• Research requirement. This final essay must have a research component. In order to develop the best and most sophisticated possible argument, you must cite, in addition to the primary text, at least three separate critical/theoretical (not biographical) sources that have not been selfpublished on the internet. To be clear: there must be at least four entries on the Works Cited page: the primary text (the poem or poems you are analyzing) and the three critical/theoretical secondary sources.
• By “self-published,” I mean material posted by the author on a webpage. In other words, do not begin and end your research with Google (although there is a Google Scholar search engine which will sometimes yield higher-quality results). The best way to be certain you are dealing with quality, peer-reviewed criticism is to use a library database, such as the MLA database, JSTOR, or Project Muse (inquire with a librarian if you need help accessing these sources). If you are not certain that a given critical source meets the college-level scholarly standard, feel free to inquire. Your sources must be listed on a Works Cited page at the end of your essay.

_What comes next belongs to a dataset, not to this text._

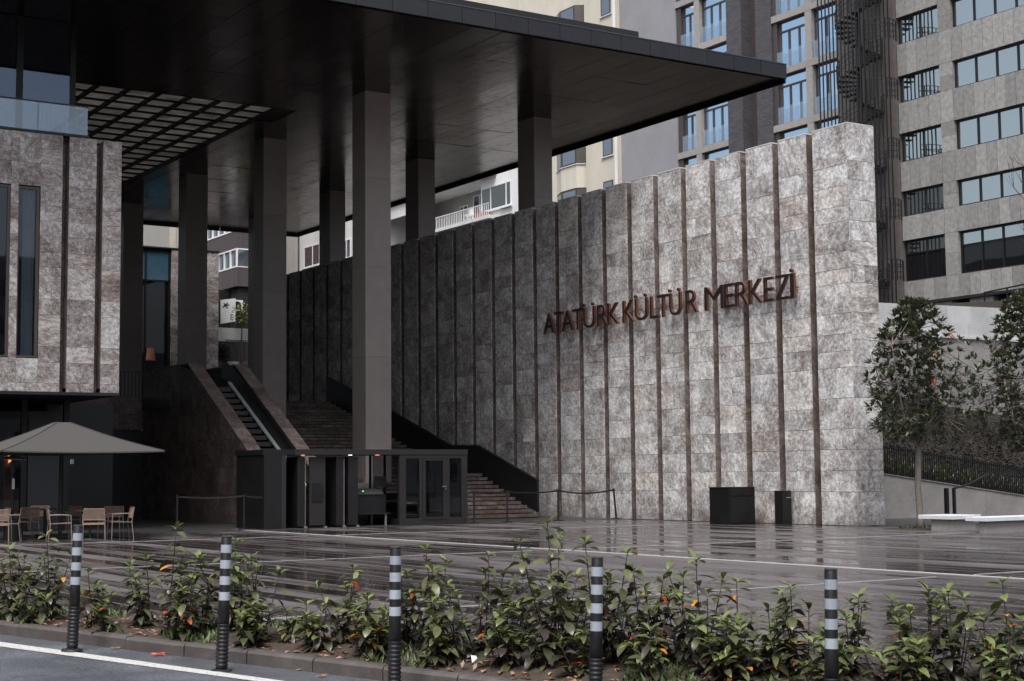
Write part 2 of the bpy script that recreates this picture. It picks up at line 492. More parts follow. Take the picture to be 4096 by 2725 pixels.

• Lastly: remember to properly integrate these sources into your argument. The material from your research shouldn’t be dropped into your paper at random but should rather give you the opportunity to amplify and sharpen your argument. Also, your paper should not become a mere collage of what others have written about a given text. You should be in a detailed dialogue with your sources, which means that you should interact with them, build off them, and point out their flaws (if any), while still maintaining a focus on your argument and ideas.
Topics – Paper #2
1. The Blood of the Nation. The poem “Easter, 1916” by William Butler Yeats is an extraordinary response to the Easter Rising, an event that took place the day after Easter in 1916, in which Irish independence militia forces attempted to seize control of Dublin and end the long period of British territorial control over Ireland. The insurrection was put down brutally and the ringleaders were summarily executed. Yeats’s poem takes up the subject of sacrifice and martyrdom and how they relate to the founding of a sovereign nation. How does this poem approach this topic of blood sacrifice? Is blood and its spilling somehow deemed as necessary in creating a new political order? Why? What does it mean to shed one’s blood for one’s nation?
2. Dickinson and Privacy. What do we mean when we talk about privacy? Using examples from Emily
Dickinson’s poetry, investigate what it means for her to be private and to value privacy. In what ways does
Dickinson’s poetry imagine and represent privacy? What are the advantages and disadvantages of privacy? What does it mean to be a poet writing poetry in privacy and about privacy? How are the relations to the outside world (friends, family, lovers, a reading audience) conditioned by a desire for privacy? How does privacy imply a certain relationship one has with oneself? In what way is Dickinson’s privacy a necessity given restrictions on women’s careers in the mid-19th century? How is privacy and its opposite, publicity, represented in her work?
3. States of Mourning. Consider Whitman’s “When Lilacs Last in the Dooryard Bloom’d” and explore the strategies, conventions, and rhetoric of the poetry of mourning. What does it mean to mourn? How does this poem go about representing death, and how does it offer a way for the mourner to get through the trauma of loss? In what way does Whitman’s poem rely on conventions typical in the pastoral elegy? Does the fact that Whitman’s elegy is about a monumental public figure (a President) change its tone in comparison with elegies about more obscure individuals?
4. Ode Mode. Pick an ode of Keats and explain to me what a poet is doing when he or she composes an ode. What does one do in an ode? How is the Romantic ode a distinctive subgenre of odes in general? Be sure to read very closely, looking for repeated words, phrases, concepts, and themes. Also, be sure to tell me the argument of the ode, since odes are typically not just descriiptive; that is, they have some set of ideas or emotions that must be communicated.
5. Shelley’s Hymn. What is beauty (or Beauty) for Shelley, and how does he describe it in his “Hymn to Intellectual Beauty”? What is the relationship of the natural world to the beauty perceived by the speaker of this poem? Why is the “LOVELINESS” the speaker mentions “awful” (71)? (Note: This is the older meaning of “awful”: i.e. full of awe, awe-inspiring.) One of the keywords of this poem is “power” (1, 61, 78); why is that? What philosophical points does this poem endeavor to make?
6. Atonement. Coleridge’s poem “The Rime of the Ancient Mariner,” is, among other things a poem about crime and punishment. What does the poem say about the process of atonement? How does a certain crime require a certain kind or level of atonement? How does the poem portray the growth of ethical understanding and how does it describe what it means to feel remorse, to ask forgiveness, and to seek atonement? Is the Mariner’s atonement proportionate to his offense? What is the difference between forgiveness and atonement, in the poem?